2000: The Director and the Doll by Jane Bradhurst

The Director and the Doll by Jane Bradhurst.  Gallery Players directed by Cathie Clelland at the Canberra Museum and Gallery March 7,8,9 & 21,22,23 at 12.30pm and March 10, 24 at 5.30pm.  A Canberra Multicultural Festival premiere.

    This new one-act play is a good idea which is only partly realised - an interesting twist on the Pygmalion myth.  The Director's creative abilities are applied to his actors while his Doll, waiting for him in lonely digs, critically reflects on him, a ventriloquist's doll who answers back.

    The young actors Nielsen Gordon and Rebecca Clifford are clear and effective in their characterisations:in this tiny theatre - despite its technical limitations - and with excellent costumes, Cathie Clelland has produced a small success.  "Enjoyable" and "gentle" were the words of one audience member.

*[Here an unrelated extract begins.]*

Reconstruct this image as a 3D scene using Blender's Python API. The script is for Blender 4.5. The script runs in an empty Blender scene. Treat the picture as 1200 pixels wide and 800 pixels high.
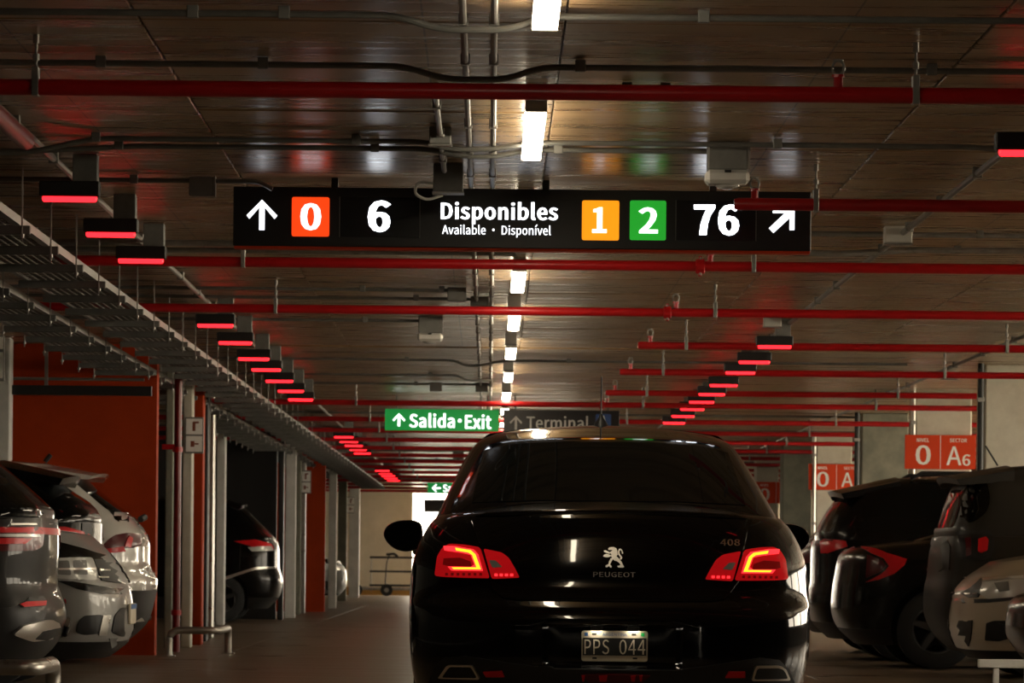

    For me, however, it is the script which held back the play, which should not be so gentle.  The author explained to me before the show that the Director was "very good with actors but could not cope with real life".  In her script I could see the failure to cope - and his need for the Doll to talk to - but I found it hard to believe that this Director would ever be very good with actors.  Of course, we only get to see him talking to his Doll about the actors: we never know what they really think of him.  He blames his frustrations on the amateur committees who employ him, but the Doll is surely right when she tells him that in fact he is not very good.

    It is really only after this point that the play livens up as the Director uses the Doll to play the roles of his unworthy father and mother and reverts to his childhood, and it becomes clear that his mental instability is beyond control.  The writing needs much more emotional subtlety in the early scenes, rather than exposition of the situation, to give depth and a full sense of the Director's tragedy at the end.  Or a longer play could be made to show the Director in action as well as reflection: are the actors he directs another set of dolls, and do they answer back?